Wspólnym początkiem pracy z Terraform jest stworzenie dedykowanego folderu, w którym przechowywane będą wszystkie pliki *.tf. Przykładowo, możemy utworzyć folder o nazwie terraform-demo, w którym będą znajdować się co najmniej trzy pliki: main.tf, variables.tf oraz terraform.tfvars. Przykładowa zawartość pliku main.tf, który definiuje dostawcę Azure oraz jeden zasób, może wyglądać tak:

hcl
terraform { required_providers { azurerm = { source = "hashicorp/azurerm" version = "=3.0.0" } } } provider "azurerm" { features {} subscription_id = var.azure_subscription_id client_id = var.azure_client_id client_secret = var.azure_client_secret tenant_id = var.azure_tenant_id } resource "azurerm_resource_group" "demo_rg" { name = "demo-resource-group" location = "EastUS" }

Natomiast w pliku variables.tf mogą zostać zadeklarowane zmienne:

hcl
variable "azure_subscription_id" {}
variable "azure_client_id" {} variable "azure_client_secret" {} variable "azure_tenant_id" {}

W pliku terraform.tfvars przechowywane będą faktyczne wartości zmiennych, które nie powinny zostać uwzględnione w systemie kontroli wersji:

hcl
azure_subscription_id = "11111111-2222-3333-4444-555555555555" azure_client_id = "abcdef12-3456-7890-abcd-ef1234567890" azure_client_secret = "replace_me_with_secure_value" azure_tenant_id = "12345678-abcd-1234-abcd-123456abcdef"

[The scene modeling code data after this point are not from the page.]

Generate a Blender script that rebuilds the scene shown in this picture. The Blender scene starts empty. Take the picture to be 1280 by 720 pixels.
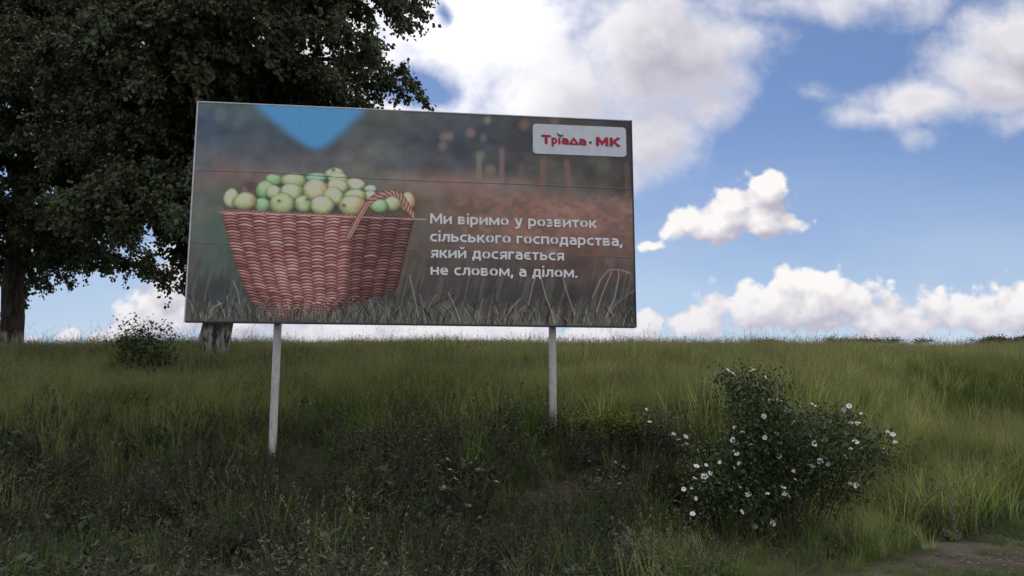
import bpy, math, random
import numpy as np
from mathutils import Vector, Matrix, Euler

R = math.radians
S = bpy.context.scene
COL = S.collection

# ------------------------------------------------------------------ camera
EYE = 1.6
FPX = 1000.0                      # focal length in pixels of a 1280 px wide picture
PITCH = R(8.5)
cam = bpy.data.cameras.new("camera")
cam.sensor_width = 36.0
cam.lens = 36.0 * FPX / 1280.0
cam.clip_end = 3000
camo = bpy.data.objects.new("camera", cam)
COL.objects.link(camo)
camo.location = (0, 0, EYE)
camo.rotation_euler = (math.pi / 2 + PITCH, 0, 0)
S.camera = camo
CP, SP = math.cos(PITCH), math.sin(PITCH)

def at(u, v, Y):
    """measured picture position at ground distance Y -> world point"""
    x, up = (u - 640) / FPX, (360 - v) / FPX
    yy, zz = CP - up * SP, SP + up * CP
    return np.array([x / yy * Y, Y, zz / yy * Y + EYE])

def slope_uv(u, v):
    x, up = (u - 640) / FPX, (360 - v) / FPX
    yy, zz = CP - up * SP, SP + up * CP
    return x / yy, zz / yy

# ------------------------------------------------------------------ light and sky
SUN_EL, SUN_AZ = 52.0, -4.0       # degrees; azimuth from +Y, positive to the right
S.view_settings.view_transform = 'Standard'
S.view_settings.look = 'None'
S.view_settings.gamma = 1.0
S.view_settings.exposure = 0.0
S.view_settings.use_curve_mapping = False

sun = bpy.data.lights.new("sun", 'SUN')
sun.energy = 1.2
sun.angle = R(14)
sun.color = (1.0, 0.95, 0.88)
suno = bpy.data.objects.new("sun", sun)
COL.objects.link(suno)
sd = Vector((math.sin(R(SUN_AZ)) * math.cos(R(SUN_EL)), math.cos(R(SUN_AZ)) * math.cos(R(SUN_EL)), math.sin(R(SUN_EL))))
suno.rotation_euler = sd.to_track_quat('Z', 'Y').to_euler()
suno.location = (0, 0, 40)

class NT:
    """small helper around a node tree"""
    def __init__(self, tree):
        self.t = tree
    def n(self, kind, **kw):
        nd = self.t.nodes.new(kind)
        for k, v in kw.items():
            setattr(nd, k, v)
        return nd
    def put(self, sock, v):
        if hasattr(v, 'is_output'):
            self.t.links.new(v, sock)
        else:
            sock.default_value = v
    def math(self, op, a, b=None, c=None, clamp=False):
        nd = self.n('ShaderNodeMath', operation=op, use_clamp=clamp)
        self.put(nd.inputs[0], a)
        if b is not None: self.put(nd.inputs[1], b)
        if c is not None: self.put(nd.inputs[2], c)
        return nd.outputs[0]
    def vm(self, op, a, b=None, out=0):
        nd = self.n('ShaderNodeVectorMath', operation=op)
        self.put(nd.inputs[0], a)
        if b is not None: self.put(nd.inputs[1], b)
        return nd.outputs[out]
    def length(self, a):
        nd = self.n('ShaderNodeVectorMath', operation='LENGTH')
        self.put(nd.inputs[0], a)
        return nd.outputs['Value']
    def xyz(self, x, y, z=0.0):
        nd = self.n('ShaderNodeCombineXYZ')
        for i, v in enumerate((x, y, z)): self.put(nd.inputs[i], v)
        return nd.outputs[0]
    def noise(self, vec, scale, detail=4, rough=.5, lac=2.0, out='Fac', dist=0.0):
        nd = self.n('ShaderNodeTexNoise')
        if vec is not None: self.put(nd.inputs['Vector'], vec)
        nd.inputs['Scale'].default_value = scale
        nd.inputs['Detail'].default_value = detail
        nd.inputs['Roughness'].default_value = rough
        nd.inputs['Lacunarity'].default_value = lac
        nd.inputs['Distortion'].default_value = dist
        return nd.outputs[out]
    def sstep(self, v, lo, hi, a=0.0, b=1.0):
        nd = self.n('ShaderNodeMapRange', interpolation_type='SMOOTHSTEP')
        self.put(nd.inputs['Value'], v)
        for k, x in (('From Min', lo), ('From Max', hi), ('To Min', a), ('To Max', b)): self.put(nd.inputs[k], x)
        return nd.outputs[0]
    def mix(self, f, a, b, kind='MIX'):
        nd = self.n('ShaderNodeMix', data_type='RGBA', blend_type=kind)
        nd.clamp_factor = True
        self.put(nd.inputs[0], f)
        self.put(nd.inputs[6], a if hasattr(a, 'is_output') else (*a[:3], 1))
        self.put(nd.inputs[7], b if hasattr(b, 'is_output') else (*b[:3], 1))
        return nd.outputs[2]

world = bpy.data.worlds.new("World")
S.world = world
world.use_nodes = True
world.cycles.sampling_method = 'NONE'
S.cycles.max_bounces = 6
S.cycles.diffuse_bounces = 3
S.cycles.transmission_bounces = 4
wt = world.node_tree
wt.nodes.clear()
W = NT(wt)

def field_group(name, blobs, kind, oct_=8):
    """cloud field: union of soft ellipses in the (x/y, z/y) plane, broken up by noise"""
    g = bpy.data.node_groups.new(name, 'ShaderNodeTree')
    g.interface.new_socket('P', in_out='INPUT', socket_type='NodeSocketVector')
    g.interface.new_socket('F', in_out='OUTPUT', socket_type='NodeSocketFloat')
    G = NT(g)
    gi, go = g.nodes.new('NodeGroupInput'), g.nodes.new('NodeGroupOutput')
    p0 = gi.outputs[0]
    wa = G.noise(p0, 9.0, 3, .55, out='Color')
    p = G.vm('ADD', p0, G.vm('MULTIPLY', G.vm('SUBTRACT', wa, (.5, .5, .5)), (.05, .035, 0) if kind == 'soft' else (.022, .014, 0)))
    acc = None
    for (u, v, ru, rv, w) in blobs:
        cu, cv = slope_uv(u, v)
        k = 1.0 / (CP - (360 - v) / FPX * SP) / FPX
        gk = 1.3 if kind == 'crisp' else (1.35 if u > 1050 else 1.06)
        md = G.n('ShaderNodeVectorMath', operation='MULTIPLY_ADD')
        G.put(md.inputs[0], p); md.inputs[1].default_value = (1 / (ru * k * gk), 1 / (rv * k * gk), 0); md.inputs[2].default_value = (-cu / (ru * k * gk), -cv / (rv * k * gk), 0)
        d = md.outputs[0]
        f = G.math('MULTIPLY_ADD', G.length(d), -abs(w), abs(w))
        if w < 0:                                        # a hole
            f = G.math('MAXIMUM', f, 0.0)
            acc = G.math('MULTIPLY_ADD', f, -1.0, acc)
        else:
            acc = f if acc is None else G.math('SMOOTH_MAX', acc, f, .18)
    if kind == 'soft':
        n = G.noise(p, 6.5, oct_ + 1, .60)
        f = G.math('ADD', acc, G.math('MULTIPLY_ADD', n, 2.7, -1.35))
    else:
        n = G.noise(p, 14.0, oct_, .62)
        vo = G.n('ShaderNodeTexVoronoi', feature='SMOOTH_F1')
        G.put(vo.inputs['Vector'], p); vo.inputs['Scale'].default_value = 26.0
        vo.inputs['Detail'].default_value = 2.0; vo.inputs['Smoothness'].default_value = .6
        f = G.math('ADD', acc, G.math('MULTIPLY_ADD', n, 1.9, -.90))
        f = G.math('ADD', f, G.math('MULTIPLY_ADD', vo.outputs['Distance'], -.8, .32))
    g.links.new(f, go.inputs[0])
    return g

BIG = [(600, 40, 190, 130, 1.3), (520, 150, 120, 70, 1.0), (700, 130, 150, 120, 1.2), (790, 60, 130, 120, 1.2), (850, 75, 95, 85, 1.1),
       (930, 40, 95, 42, .9), (1000, 4, 150, 34, .95), (1080, -6, 90, 26, .8), (815, 180, 62, 60, 1.0), (760, 210, 80, 60, 1.0), (880, 125, 62, 40, .9),
       (380, 60, 190, 120, 1.0), (150, 60, 150, 90, .7), (527, 108, 58, 40, -1.5), (552, 18, 14, 22, -.9), (300, 120, 60, 40, -.6),
       (1238, 105, 78, 46, 1.5), (1275, 55, 66, 58, 1.5), (1165, 128, 80, 26, 1.2), (1095, 146, 60, 13, .7), (1290, 150, 90, 22, .8),
       (1145, 170, 13, 12, .35), (1016, 120, 26, 15, .38), (1345, 80, 90, 90, 1.0)]
CUM = [(918, 278, 100, 22, 1.1), (935, 255, 62, 32, 1.1), (957, 236, 36, 30, 1.1), (862, 278, 50, 26, 1.2), (900, 282, 70, 24, 1.3), (948, 274, 62, 30, 1.4), (915, 262, 50, 26, 1.2), (990, 280, 40, 18, 1.0), (880, 272, 50, 24, 1.0), (985, 272, 36, 22, .9),
       (814, 306, 24, 9, .8), (830, 290, 20, 10, .6),
       (985, 385, 135, 42, 1.2), (1000, 358, 62, 28, 1.1), (940, 372, 50, 26, 1.0), (880, 402, 66, 26, 1.0), (852, 404, 52, 24, 1.1), (1072, 372, 52, 28, 1.0),
       (1105, 400, 70, 30, 1.3), (1140, 390, 60, 26, 1.2), (1165, 384, 50, 26, 1.1), (905, 262, 40, 26, 1.1), (1140, 402, 68, 28, 1.1), (1215, 388, 70, 36, 1.1), (1275, 378, 70, 36, 1.1), (1340, 370, 70, 40, 1.1), (1060, 405, 200, 20, .9),
       (200, 362, 60, 42, 1.2), (240, 330, 60, 50, 1.1), (225, 392, 90, 34, 1.1), (168, 334, 34, 15, .9), (300, 395, 120, 40, 1.1),
       (85, 421, 22, 12, 1.0), (40, 424, 20, 9, .8), (125, 424, 24, 10, .9), (175, 412, 40, 18, .9),
       (520, 416, 300, 34, 1.1), (720, 424, 140, 24, 1.0), (-40, 380, 40, 40, .8)]
gB = field_group('cloud_field_high', BIG, 'soft')
gC = field_group('cloud_field_low', CUM, 'crisp')
gB_, gC_ = field_group('cloud_light_high', BIG, 'soft', 4), field_group('cloud_light_low', CUM, 'crisp', 5)

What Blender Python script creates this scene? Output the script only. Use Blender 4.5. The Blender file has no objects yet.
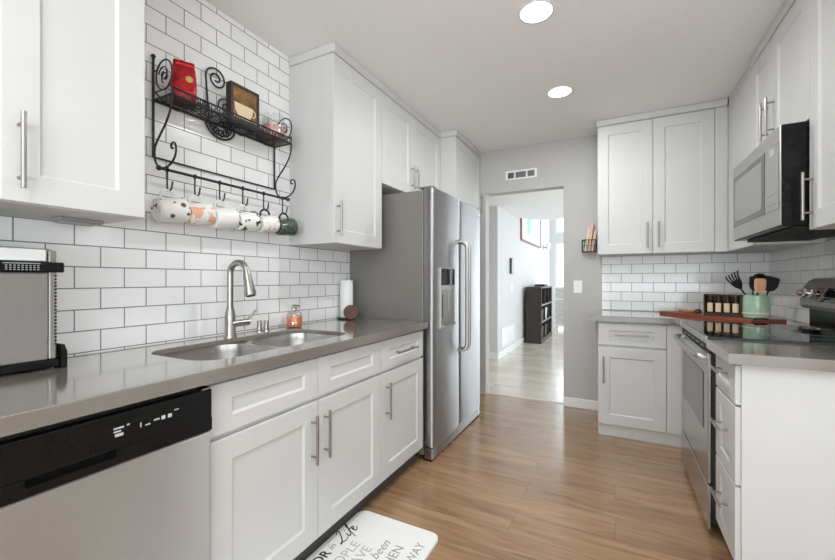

Dzięki tej strukturze, możemy uruchamiać różne polecenia Terraform, aby zarządzać zasobami na platformie Azure.

Pierwszym krokiem po przygotowaniu struktury jest uruchomienie polecenia terraform init w folderze terraform-demo, co skonfiguruje folder roboczy, pobierze odpowiednie wtyczki dostawcy oraz zweryfikuje obecność wymaganych modułów.

bash
cd terraform-demo
terraform init

Polecenie to sprawdza plik main.tf i, zgodnie z deklaracją wtyczki, pobiera ją z rejestru Terraform. Po zakończeniu procesu inicjalizacji, Terraform informuje użytkownika o statusie instalacji wtyczek oraz o konfiguracji backendu, jeśli został on zdefiniowany.

Po zakończeniu inicjalizacji, następnym krokiem jest użycie polecenia terraform validate. Polecenie to sprawdza składnię plików *.tf, upewniając się, że wszystkie odniesienia do zasobów, zmiennych i dostawców są poprawne. Dzięki temu możemy szybko wychwycić błędy, takie jak pomyłki w nazwach zasobów lub nieprawidłowe odwołania do zmiennych.

bash
terraform validate

Jeśli konfiguracja jest poprawna, Terraform zwróci komunikat o powodzeniu. W przeciwnym razie, otrzymamy informację o błędach, które należy poprawić.

Następnym poleceniem, które możemy uruchomić, jest terraform fmt, które automatycznie sformatuje pliki Terraform, dopasowując je do standardowego stylu kodowania. Dzięki temu, kod stanie się bardziej czytelny, a ewentualne różnice w stylu pisania kodu, które mogą pojawić się w zespole, zostaną zredukowane do minimum.

bash
terraform fmt

Dzięki temu poleceniu, kod w plikach zostanie automatycznie poprawiony pod względem wcięć, rozmieszczenia nawiasów itp., co ułatwia dalszą pracę z nim, a także sprawia, że jest on bardziej czytelny dla innych członków zespołu.

Po walidacji i formatowaniu kodu, można przejść do polecenia terraform plan. Polecenie to generuje plan działań, w którym przedstawione zostaną zmiany, jakie zostaną wprowadzone w infrastrukturze. Dzięki temu możemy zweryfikować, jakie zasoby zostaną utworzone, zmodyfikowane lub usunięte.

bash
terraform plan

Plan powinien szczegółowo wskazać, co dokładnie się zmieni, a także umożliwić użytkownikowi sprawdzenie, czy planowane zmiany są zgodne z oczekiwaniami. Na przykład, jeżeli w planie widzimy, że zasób, którego nie zamierzaliśmy zmieniać, zostanie usunięty, może to wskazywać na błędne przypisanie zmiennych lub zasobów.

Znajomość tych podstawowych poleceń i procedur pozwala na skuteczne zarządzanie infrastrukturą na platformie Azure za pomocą Terraform. Oczywiście, dla bardziej złożonych projektów, korzystanie z modułów, struktur folderów i zaawansowanych funkcji Terraform staje się konieczne, ale podstawy, takie jak zarządzanie zmiennymi, walidacja konfiguracji czy generowanie planu, są kluczowe, by rozpocząć pracę z tym narzędziem.